保坂智『百姓一揆とその作法』

 江戸時代の百姓一揆像に根本的な再検討を加えている。

 刺激的な論点があまりにも多いので、さしあたって自分が必要としている論点について、ノートしておく。

1 百姓一揆においては、人に危害を加えるための武器は携行されず、「百姓」の自覚のもとに、蓑笠を身につけ、農具中でも鎌が携行される。
 天保期の郡内騒動では、そのような原則が崩れているが、幕末の世直し騒動においても、武器を持たず人(武士・豪商農)に危害を加えない点は、基本的に維持されている。

2 百姓一揆においては、村ごとに事前の組織化がなされ、車連判状などによって組織が形として顕在する。
 世直し騒動にでは貼札等により、その場で参加者が募集されるのだが、状況により参加者は急拡大する。

3 百姓一揆は、仁政イデオロギーに基づいて苛政の是正を求める闘争であって、幕藩制的秩序を否定するものではなかった。
 まして、幕藩体制に代わる社会秩序や権力構想などは、百姓一揆においてはまったくありえなかった。

 百姓一揆が以上のような闘いであるとすれば、世直し騒動はすでにはっきりと異質な民衆運動だと言える。
 世直し騒動は明確な組織を持たず、参加者の募集は基本的にその場で行われた。
 世直し騒動は「世直し」すなわち漠然たる社会変革への期待を表明したが、組織を持たず準備のための議論の積み重ねなどもなかったため、国家変革への展望を持つことはなかった。

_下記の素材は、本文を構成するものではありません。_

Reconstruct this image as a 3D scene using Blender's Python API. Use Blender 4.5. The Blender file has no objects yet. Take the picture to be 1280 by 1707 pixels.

 新政反対一揆は、世直し騒動の特徴を基本的に引き継ぐが、「世直し」というポジティブな方向性を持つものではなく、むしろ江戸時代への回帰を標榜することが多かった。

 周到な準備期間を経て闘う組織と綱領と軍律を作り上げ、「自由の世界」「純然たる立憲政体」を求めて、広域的組織を動員して蜂起した秩父事件は、駆り出し等、世直し騒動の闘い方を踏襲する部分を持ちつつも、世直し騒動とはまったく異なる、近代の民衆運動だったと言える。